# [Work to be completed]
Leaving out every picture, copy the lines of the data exactly, from the first through the line containing "COL = scn.collection".

** Start Source material **

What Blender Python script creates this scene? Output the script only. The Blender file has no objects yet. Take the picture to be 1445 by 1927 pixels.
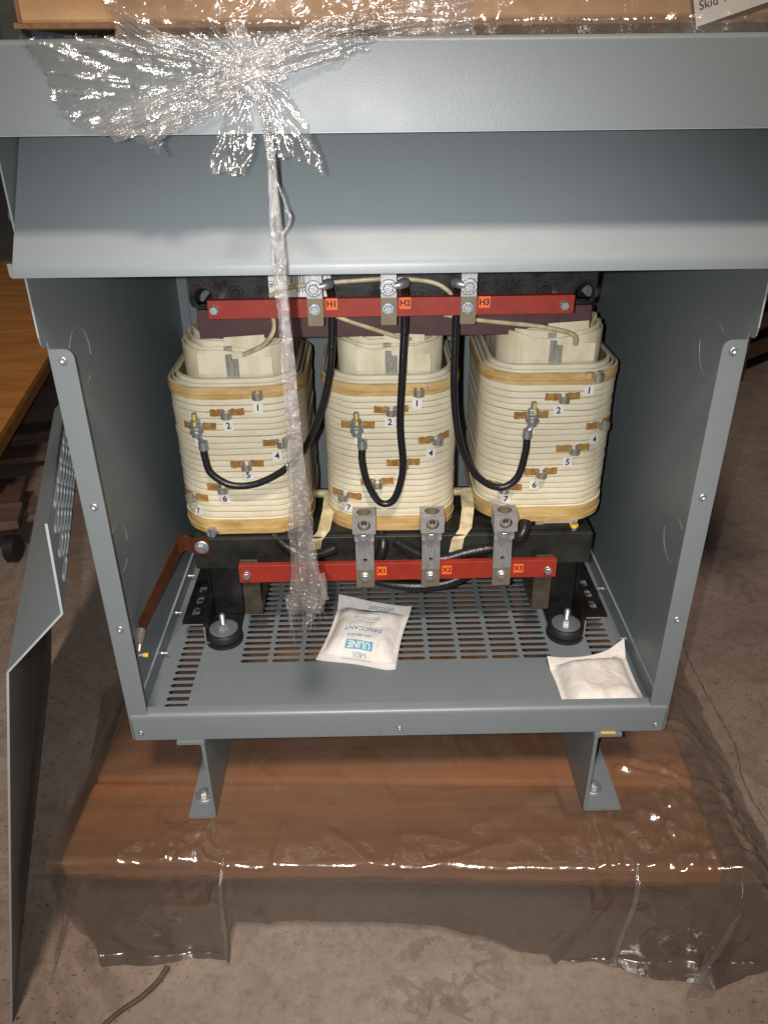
import bpy, bmesh, math, random
from mathutils import Vector, Matrix, noise
random.seed(7)
PI = math.pi
scn = bpy.context.scene
COL = scn.collection

# ------------------------------------------------------------------ materials
def N(nt, t, **kw):
    n = nt.nodes.new(t)
    for k, v in kw.items():
        if k.startswith('_'):
            setattr(n, k[1:], v)
        else:
            n.inputs[k.replace('__', ' ')].default_value = v
    return n

def base_mat(name):
    m = bpy.data.materials.new(name); m.use_nodes = True
    nt = m.node_tree; nt.nodes.clear()
    out = nt.nodes.new('ShaderNodeOutputMaterial')
    return m, nt, out

def mat(name, col, rough=.5, metal=0., col2=None, scale=30., stretch=(1, 1, 1), bump=0., bscale=400., spec=.5, detail=4, lo=.35, hi=.65,
        rough2=None, coat=0., coatr=.1, col3=None, scale3=3., lo3=.5, hi3=.7):
    m, nt, out = base_mat(name)
    p = nt.nodes.new('ShaderNodeBsdfPrincipled')
    p.inputs['Base Color'].default_value = (*col, 1)
    p.inputs['Roughness'].default_value = rough
    p.inputs['Metallic'].default_value = metal
    p.inputs['Specular IOR Level'].default_value = spec
    p.inputs['Coat Weight'].default_value = coat
    p.inputs['Coat Roughness'].default_value = coatr
    nt.links.new(p.outputs[0], out.inputs[0])
    geo = nt.nodes.new('ShaderNodeNewGeometry')
    mp = nt.nodes.new('ShaderNodeMapping'); mp.inputs['Scale'].default_value = stretch
    nt.links.new(geo.outputs['Position'], mp.inputs[0])
    if col2 is not None or rough2 is not None:
        nz = N(nt, 'ShaderNodeTexNoise', Scale=scale, Detail=detail, Roughness=.6)
        nt.links.new(mp.outputs[0], nz.inputs['Vector'])
        mr = nt.nodes.new('ShaderNodeMapRange')
        mr.inputs['From Min'].default_value = lo; mr.inputs['From Max'].default_value = hi
        nt.links.new(nz.outputs['Fac'], mr.inputs['Value'])
        if col2 is not None:
            mx = nt.nodes.new('ShaderNodeMix'); mx.data_type = 'RGBA'
            mx.inputs['A'].default_value = (*col, 1); mx.inputs['B'].default_value = (*col2, 1)
            nt.links.new(mr.outputs[0], mx.inputs['Factor'])
            res = mx.outputs['Result']
            if col3 is not None:
                n3 = N(nt, 'ShaderNodeTexNoise', Scale=scale3, Detail=6., Roughness=.6)
                nt.links.new(mp.outputs[0], n3.inputs['Vector'])
                r3 = nt.nodes.new('ShaderNodeMapRange'); r3.inputs['From Min'].default_value = lo3; r3.inputs['From Max'].default_value = hi3
                nt.links.new(n3.outputs['Fac'], r3.inputs['Value'])
                x3 = nt.nodes.new('ShaderNodeMix'); x3.data_type = 'RGBA'; x3.inputs['B'].default_value = (*col3, 1)
                nt.links.new(r3.outputs[0], x3.inputs['Factor']); nt.links.new(res, x3.inputs['A']); res = x3.outputs['Result']
            nt.links.new(res, p.inputs['Base Color'])
        if rough2 is not None:
            r2 = nt.nodes.new('ShaderNodeMapRange')
            r2.inputs['To Min'].default_value = rough; r2.inputs['To Max'].default_value = rough2
            nt.links.new(mr.outputs[0], r2.inputs['Value'])
            nt.links.new(r2.outputs[0], p.inputs['Roughness'])
    if bump > 0:
        nb = N(nt, 'ShaderNodeTexNoise', Scale=bscale, Detail=3.)
        nt.links.new(mp.outputs[0], nb.inputs['Vector'])
        b = N(nt, 'ShaderNodeBump', Strength=bump, Distance=.001)
        nt.links.new(nb.outputs['Fac'], b.inputs['Height'])
        nt.links.new(b.outputs[0], p.inputs['Normal'])
    return m

def film_mat(name, tint, clear, milk, milkcol, rough, bump, bscale, stretch=(1, 1, 1), fres=1.0, base=.10):
    m, nt, out = base_mat(name)
    tr = nt.nodes.new('ShaderNodeBsdfTransparent'); tr.inputs[0].default_value = (*tint, 1)
    df = nt.nodes.new('ShaderNodeBsdfDiffuse'); df.inputs[0].default_value = (*milkcol, 1)
    tl = nt.nodes.new('ShaderNodeBsdfTranslucent'); tl.inputs[0].default_value = (*milkcol, 1)
    gl = nt.nodes.new('ShaderNodeBsdfGlossy'); gl.inputs[0].default_value = (1, 1, 1, 1); gl.inputs['Roughness'].default_value = rough
    geo = nt.nodes.new('ShaderNodeNewGeometry')
    mp = nt.nodes.new('ShaderNodeMapping'); mp.inputs['Scale'].default_value = stretch
    nt.links.new(geo.outputs['Position'], mp.inputs[0])
    nz = N(nt, 'ShaderNodeTexNoise', Scale=bscale, Detail=4., Roughness=.6, Distortion=.6)
    nt.links.new(mp.outputs[0], nz.inputs['Vector'])
    b = N(nt, 'ShaderNodeBump', Strength=bump, Distance=.006)
    nt.links.new(nz.outputs['Fac'], b.inputs['Height'])
    for s in (gl, df, tl):
        nt.links.new(b.outputs[0], s.inputs['Normal'])
    md = nt.nodes.new('ShaderNodeMixShader'); md.inputs[0].default_value = .45
    nt.links.new(df.outputs[0], md.inputs[1]); nt.links.new(tl.outputs[0], md.inputs[2])
    # milkiness varies
    n2 = N(nt, 'ShaderNodeTexNoise', Scale=bscale * .25, Detail=3.)
    nt.links.new(mp.outputs[0], n2.inputs['Vector'])
    mr = nt.nodes.new('ShaderNodeMapRange'); mr.inputs['From Min'].default_value = .3; mr.inputs['From Max'].default_value = .75
    mr.inputs['To Min'].default_value = milk * .5; mr.inputs['To Max'].default_value = min(1, milk * 1.6)
    nt.links.new(n2.outputs['Fac'], mr.inputs['Value'])
    m1 = nt.nodes.new('ShaderNodeMixShader')
    nt.links.new(mr.outputs[0], m1.inputs[0]); nt.links.new(tr.outputs[0], m1.inputs[1]); nt.links.new(md.outputs[0], m1.inputs[2])
    # Schlick reflectance, the same from both sides of the film
    dt = nt.nodes.new('ShaderNodeVectorMath'); dt.operation = 'DOT_PRODUCT'
    nt.links.new(b.outputs[0], dt.inputs[0]); nt.links.new(geo.outputs['Incoming'], dt.inputs[1])
    ab = N(nt, 'ShaderNodeMath', _operation='ABSOLUTE'); nt.links.new(dt.outputs['Value'], ab.inputs[0])
    om = N(nt, 'ShaderNodeMath', _operation='SUBTRACT'); om.inputs[0].default_value = 1.; om.use_clamp = True; nt.links.new(ab.outputs[0], om.inputs[1])
    pw = N(nt, 'ShaderNodeMath', _operation='POWER'); pw.inputs[1].default_value = 4.; nt.links.new(om.outputs[0], pw.inputs[0])
    fr = N(nt, 'ShaderNodeMath', _operation='MULTIPLY_ADD'); fr.inputs[1].default_value = .8; fr.inputs[2].default_value = base; nt.links.new(pw.outputs[0], fr.inputs[0])
    mu = N(nt, 'ShaderNodeMath', _operation='MULTIPLY_ADD'); mu.inputs[1].default_value = fres; mu.inputs[2].default_value = 1 - clear
    mu.use_clamp = True
    nt.links.new(fr.outputs[0], mu.inputs[0])
    m2 = nt.nodes.new('ShaderNodeMixShader')
    nt.links.new(mu.outputs[0], m2.inputs[0]); nt.links.new(m1.outputs[0], m2.inputs[1]); nt.links.new(gl.outputs[0], m2.inputs[2])
    nt.links.new(m2.outputs[0], out.inputs[0])
    return m

M = {}
M['paint'] = mat('grey_enamel', (.176, .201, .213), .35, bump=.16, bscale=900, col2=(.160, .184, .196), scale=5, col3=(.27, .30, .31), scale3=330, lo3=.72, hi3=.80, rough2=.46, spec=.5)
M['edge'] = mat('pale_enamel_edge', (.30, .335, .345), .42)  # paler grey for sheet edges and knockout rings
M['galv'] = mat('zinc_screw', (.55, .56, .57), .36, .8, col2=(.4, .41, .43), scale=300, rough2=.5)
M['steel'] = mat('nickel_plate', (.62, .59, .52), .36, .8, col2=(.42, .39, .33), scale=180, rough2=.42)
M['bolt'] = mat('zinc_bolt', (.52, .54, .56), .36, .8, col2=(.40, .42, .45), scale=500, rough2=.45, bump=.3, bscale=900)
M['alu'] = mat('aluminium_lug', (.56, .555, .55), .42, .65, col2=(.38, .375, .37), scale=120, stretch=(1, 1, 6), rough2=.5, bump=.25, bscale=300)
M['tin'] = mat('bright_tin', (.62, .62, .63), .36, .75, col2=(.42, .42, .43), scale=110, stretch=(3, 1, .6), rough2=.45, bump=.3, bscale=200)
M['brass'] = mat('dull_bronze', (.23, .19, .125), .5, .4, col2=(.20, .165, .11), scale=90, rough2=.55)
M['legdark'] = mat('varnished_steel_leg', (.085, .072, .052), .4, .3, col2=(.05, .042, .03), scale=60)
M['red'] = mat('red_insulator', (.31, .027, .013), .5, col2=(.25, .021, .011), scale=60, bump=.15, bscale=500)
M['maroon'] = mat('maroon_board', (.075, .030, .030), .6, col2=(.055, .024, .026), scale=50, bump=.2, bscale=700)
M['black'] = mat('black_varnished_steel', (.005, .005, .005), .30, col2=(.010, .0095, .009), scale=40, rough2=.5, bump=.25, bscale=220)
M['clampgrey'] = mat('dark_varnished_clamp', (.010, .011, .009), .36, col2=(.022, .023, .019), scale=35, rough2=.5, bump=.2, bscale=150)
M['rubber'] = mat('black_rubber', (.012, .012, .012), .55)
M['cable'] = mat('black_cable', (.010, .010, .011), .34, bump=.5, bscale=350, stretch=(1, 1, 1))
M['cream'] = mat('varnished_paper', (.68, .625, .475), .42, col2=(.59, .515, .36), scale=26, stretch=(1, 1, 2), lo=.42, hi=.8, bump=.5, bscale=240, rough2=.55, coat=.35, coatr=.16, col3=(.56, .42, .22), scale3=14, lo3=.62, hi3=.82, detail=8)
M['creamd'] = mat('varnished_paper_groove', (.20, .13, .055), .5)
M['paper'] = mat('insulation_paper', (.68, .63, .48), .5, col2=(.50, .42, .25), scale=32, stretch=(1, 1, .4), lo=.40, hi=.72, bump=.3, bscale=120, coat=.1)
M['amber'] = mat('amber_tape', (.57, .41, .18), .38, col2=(.38, .215, .065), scale=30, stretch=(1, 1, 3.), bump=.3, bscale=90, rough2=.5, coat=.2, lo=.38, hi=.75)
M['ambers'] = mat('amber_tab', (.40, .22, .06), .35, col2=(.22, .10, .025), scale=130, bump=.3, bscale=200, coat=.3)
M['duct'] = mat('duct_stick_grey', (.32, .31, .27), .45, col2=(.22, .21, .18), scale=100)
M['white'] = mat('white_sticker', (.70, .69, .66), .5)
M['ink'] = mat('black_ink', (.015, .015, .015), .5)
M['orange'] = mat('orange_sticker', (.86, .14, .022), .5)
M['copper'] = mat('copper_strap', (.26, .085, .042), .36, .85, col2=(.15, .05, .028), scale=60, rough2=.5)
M['yellow'] = mat('yellow_mark', (.75, .48, .03), .4)
M['sleeve'] = mat('cream_sleeve', (.58, .52, .36), .4, col2=(.40, .31, .16), scale=70)
M['bag'] = mat('white_pouch', (.72, .69, .66), .62, col2=(.60, .56, .53), scale=45, lo=.45, hi=.8, bump=.5, bscale=150)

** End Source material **

# [Task solution]
What Blender Python script creates this scene? Output the script only. The Blender file has no objects yet. Take the picture to be 1445 by 1927 pixels.
import bpy, bmesh, math, random
from mathutils import Vector, Matrix, noise
random.seed(7)
PI = math.pi
scn = bpy.context.scene
COL = scn.collection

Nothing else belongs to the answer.